Items listed in a dataset:
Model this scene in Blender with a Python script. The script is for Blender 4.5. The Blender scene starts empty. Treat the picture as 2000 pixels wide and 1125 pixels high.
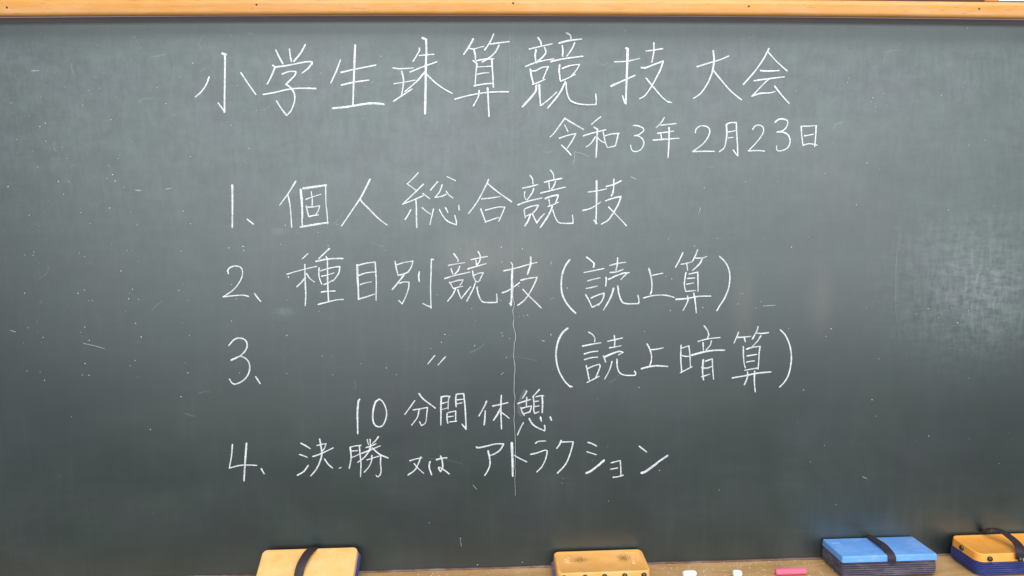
# Close-up of a classroom chalkboard: camera and light first, then the board, the writing, the tray and what lies on it.
WORLD_S = 0.07
EXPO = 0.0
LIGHTS = [
    # unseen lamp strip above, and light panel added opposite for the upper board's sheen
    ('unseen_board_lamp', (0.25, -0.92, 2.05), (0.1, -0.06, 0.40), 3.0, 0.25, 50, (1.0, 0.97, 0.93)),
    ('sheen_panel', (0.5, -4.6, 1.17), (0.3, 0.0, 1.02), 9.0, 2.85, 350, (0.90, 0.98, 1.0)),
]
import bpy, bmesh, math, random
from mathutils import Vector, Matrix

C = bpy.context.scene.collection
SC = bpy.context.scene

# ------------------------------------------------------------------ camera
FPX = 1317.0                      # focal length in pixels of the 2000 px wide photograph
CAM = Vector((-0.04298, -1.1, 0.57281))
YAW, PITCH, ROLL = -0.0385276, -0.0866455, -0.0102447
_fwd = Vector((-math.sin(YAW)*math.cos(PITCH), math.cos(YAW)*math.cos(PITCH), math.sin(PITCH)))
_r0 = Vector((math.cos(YAW), math.sin(YAW), 0)); _u0 = _r0.cross(_fwd)
_rt = _r0*math.cos(ROLL) + _u0*math.sin(ROLL)
_up = -_r0*math.sin(ROLL) + _u0*math.cos(ROLL)
cam_d = bpy.data.cameras.new('camera'); cam = bpy.data.objects.new('camera', cam_d); C.objects.link(cam)
cam_d.sensor_width = 36; cam_d.lens = FPX/2000*36; cam_d.clip_start = 0.02; cam_d.clip_end = 60
cam.matrix_world = Matrix(((_rt.x, _up.x, -_fwd.x, CAM.x), (_rt.y, _up.y, -_fwd.y, CAM.y), (_rt.z, _up.z, -_fwd.z, CAM.z), (0, 0, 0, 1)))
SC.camera = cam

def on_y(px, py, Y=0.0):
    """where the sight line through a photo pixel meets the upright plane y = Y -> (x, z)"""
    d = _fwd + _rt*((px-1000)/FPX) - _up*((py-562.5)/FPX)
    t = (Y - CAM.y)/d.y
    return CAM.x + d.x*t, CAM.z + d.z*t
def on_z(px, py, Z):
    d = _fwd + _rt*((px-1000)/FPX) - _up*((py-562.5)/FPX)
    t = (Z - CAM.z)/d.z
    return CAM.x + d.x*t, CAM.y + d.y*t

# ------------------------------------------------------------------ room light
w = bpy.data.worlds.new('World'); SC.world = w; w.use_nodes = True
w.node_tree.nodes['Background'].inputs[0].default_value = (0.80, 0.90, 1.0, 1)
w.node_tree.nodes['Background'].inputs[1].default_value = WORLD_S
def area(name, loc, target, sx, sy, power, col):
    l = bpy.data.lights.new(name, 'AREA'); l.shape = 'RECTANGLE'; l.size = sx; l.size_y = sy
    l.energy = power; l.color = col
    o = bpy.data.objects.new(name, l); C.objects.link(o); o.location = loc
    o.rotation_euler = (Vector(target)-Vector(loc)).to_track_quat('-Z', 'Y').to_euler()
    return o
for a in LIGHTS: area(*a)
SC.view_settings.view_transform = 'Standard'; SC.view_settings.look = 'None'
SC.view_settings.gamma = 1.0; SC.view_settings.exposure = EXPO
WSC = 1.0
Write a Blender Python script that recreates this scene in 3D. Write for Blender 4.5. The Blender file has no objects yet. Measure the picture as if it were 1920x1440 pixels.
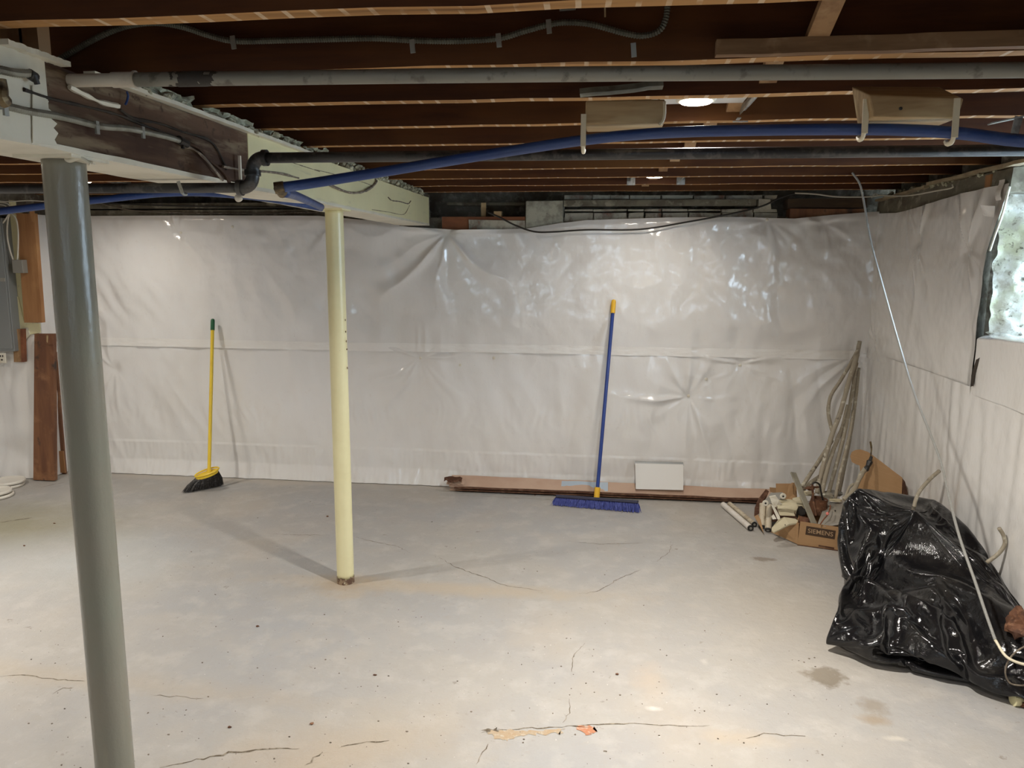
import bpy, bmesh, math, random
import numpy as np
from math import sin, cos, pi, radians
from mathutils import Vector, Matrix, noise
random.seed(7); RNG = np.random.default_rng(7)
SC = bpy.context.scene; COL = SC.collection

# ------------------------------------------------------------------ camera
CAM_H, FPX = 1.65, 1442.0
yaw, pitch, roll = radians(6.95), radians(9.06), radians(0.25)
F = Vector((-sin(yaw)*cos(pitch), cos(yaw)*cos(pitch), -sin(pitch)))
_R = Vector((cos(yaw), sin(yaw), 0)); _U = _R.cross(F)
R = cos(roll)*_R + sin(roll)*_U; U = -sin(roll)*_R + cos(roll)*_U
cam = bpy.data.cameras.new('camera'); camo = bpy.data.objects.new('camera', cam); COL.objects.link(camo)
cam.sensor_width = 36; cam.lens = 36*FPX/1920; cam.clip_start = 0.05
camo.matrix_world = Matrix(((R.x, U.x, -F.x, 0), (R.y, U.y, -F.y, 0), (R.z, U.z, -F.z, CAM_H), (0, 0, 0, 1)))
SC.camera = camo

# ------------------------------------------------------------------ daylight outside and exposure
w = bpy.data.worlds.new('sky'); SC.world = w; w.use_nodes = True
bg = w.node_tree.nodes['Background']; bg.inputs[0].default_value = (0.62, 0.81, 1.0, 1); bg.inputs[1].default_value = 7.5
SC.view_settings.view_transform = 'Standard'; SC.view_settings.look = 'None'
SC.view_settings.exposure = 0.80; SC.view_settings.gamma = 1.0; SC.view_settings.use_curve_mapping = False
LAMP_W = 19.0
LAMP_C = (1.0, 0.945, 0.87)

# ------------------------------------------------------------------ measured points -> room coordinates
CAM = Vector((0, 0, CAM_H))
def ray(x, y): return F + R*((x-960)/FPX) - U*((y-720)/FPX)
def atY(x, y, Y): d = ray(x, y); return CAM + d*(Y/d.y)
def atZ(x, y, Z): d = ray(x, y); return CAM + d*((Z-CAM_H)/d.z)
def atX(x, y, X): d = ray(x, y); return CAM + d*(X/d.x)

# ------------------------------------------------------------------ materials
def M(name, col, rough=.6, metal=0., spec=.5, var=(), bump=(), spots=(), stripes=None, coat=0., under=None, sheen=0.):
    m = bpy.data.materials.new(name); m.use_nodes = True; nt = m.node_tree; N = nt.nodes; L = nt.links
    b = N['Principled BSDF']; b.inputs['Roughness'].default_value = rough; b.inputs['Metallic'].default_value = metal
    b.inputs['Specular IOR Level'].default_value = spec; b.inputs['Coat Weight'].default_value = coat
    b.inputs['Coat Roughness'].default_value = .05
    tc = N.new('ShaderNodeTexCoord'); obj = tc.outputs['Object']
    def sc_(v):
        if isinstance(v, (int, float)): v = (v, v, v)
        mp = N.new('ShaderNodeMapping'); mp.inputs['Scale'].default_value = v; L.new(obj, mp.inputs['Vector']); return mp.outputs[0]
    def nz(scale, detail=4, rgh=.6, dist=0.):
        n = N.new('ShaderNodeTexNoise'); n.inputs['Scale'].default_value = 1; n.inputs['Detail'].default_value = detail
        n.inputs['Roughness'].default_value = rgh; n.inputs['Distortion'].default_value = dist; L.new(sc_(scale), n.inputs['Vector']); return n.outputs['Fac']
    def ramp(src, lo, hi):
        r = N.new('ShaderNodeMapRange'); r.inputs[1].default_value = lo; r.inputs[2].default_value = hi; r.clamp = True
        L.new(src, r.inputs[0]); return r.outputs[0]
    def math_(op, a, c):
        q = N.new('ShaderNodeMath'); q.operation = op
        for i, v in enumerate((a, c)):
            if isinstance(v, (int, float)): q.inputs[i].default_value = v
            else: L.new(v, q.inputs[i])
        return q.outputs[0]
    rgb = N.new('ShaderNodeRGB'); rgb.outputs[0].default_value = (*col, 1); cur = rgb.outputs[0]
    def mix(cur, c2, fac):
        x = N.new('ShaderNodeMix'); x.data_type = 'RGBA'; L.new(cur, x.inputs[6])
        x.inputs[7].default_value = (*c2, 1); L.new(fac, x.inputs[0]); return x.outputs[2]
    for v in var:                                   # (scale, colour, lo, hi, strength, detail)
        scale, c2, lo, hi = v[:4]; st = v[4] if len(v) > 4 else 1.; de = v[5] if len(v) > 5 else 4
        cur = mix(cur, c2, math_('MULTIPLY', ramp(nz(scale, de), lo, hi), st))
    if under:                                       # underside of the timber: its own, lighter face
        g = N.new('ShaderNodeNewGeometry'); sp = N.new('ShaderNodeSeparateXYZ'); L.new(g.outputs['Normal'], sp.inputs[0])
        fac = ramp(sp.outputs[2], -.5, -.9)
        sx = N.new('ShaderNodeSeparateXYZ'); L.new(obj, sx.inputs[0])
        cur = mix(cur, under, math_('MULTIPLY', fac, ramp(nz((2, 30, 2)), .15, .5)))
        if stripes:
            per, wd, sc2 = stripes
            x = math_('ADD', math_('MULTIPLY', sx.outputs[0], 1/per), math_('MULTIPLY', nz((3, 3, 3), 2), .5))
            fr = math_('FRACT', x, 0); s = math_('LESS_THAN', fr, wd)
            s = math_('MULTIPLY', s, ramp(nz((9, 9, 9), 3), .40, .55))
            cur = mix(cur, sc2, math_('MULTIPLY', math_('MULTIPLY', s, fac), .55))
    for (cx, cy, cz, rx, ry, rz, rot, c2, st, edge, nsc) in spots:
        mp = N.new('ShaderNodeMapping'); mp.vector_type = 'TEXTURE'
        mp.inputs['Location'].default_value = (cx, cy, cz); mp.inputs['Rotation'].default_value = (0, 0, rot)
        mp.inputs['Scale'].default_value = (rx, ry, rz); L.new(obj, mp.inputs['Vector'])
        ln = N.new('ShaderNodeVectorMath'); ln.operation = 'LENGTH'; L.new(mp.outputs[0], ln.inputs[0])
        d = math_('ADD', ln.outputs['Value'], math_('MULTIPLY', math_('SUBTRACT', nz(nsc, 5), .5), 2.2))
        cur = mix(cur, c2, math_('MULTIPLY', ramp(d, 1+edge, 1-edge), st))
    L.new(cur, b.inputs['Base Color'])
    prev = None
    for (scale, strength, dist) in bump:
        bp = N.new('ShaderNodeBump'); bp.inputs['Strength'].default_value = strength; bp.inputs['Distance'].default_value = dist
        L.new(nz(scale, 5), bp.inputs['Height'])
        if prev: L.new(prev, bp.inputs['Normal'])
        prev = bp.outputs[0]
    if prev:
        L.new(prev, b.inputs['Normal'])
        if coat: L.new(prev, b.inputs['Coat Normal'])
    return m
def emit(name, col, s):
    m = bpy.data.materials.new(name); m.use_nodes = True; b = m.node_tree.nodes['Principled BSDF']
    b.inputs['Emission Color'].default_value = (*col, 1); b.inputs['Emission Strength'].default_value = s; return m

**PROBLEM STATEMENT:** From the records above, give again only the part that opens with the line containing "Write a Blender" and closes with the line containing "SC = bpy.context.scene; COL = SC.collection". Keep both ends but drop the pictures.

**EXPECTED OUTPUT:**
Write a Blender Python script that recreates this scene in 3D. Write for Blender 4.5. The Blender file has no objects yet. Measure the picture as if it were 1920x1440 pixels.
import bpy, bmesh, math, random
import numpy as np
from math import sin, cos, pi, radians
from mathutils import Vector, Matrix, noise
random.seed(7); RNG = np.random.default_rng(7)
SC = bpy.context.scene; COL = SC.collection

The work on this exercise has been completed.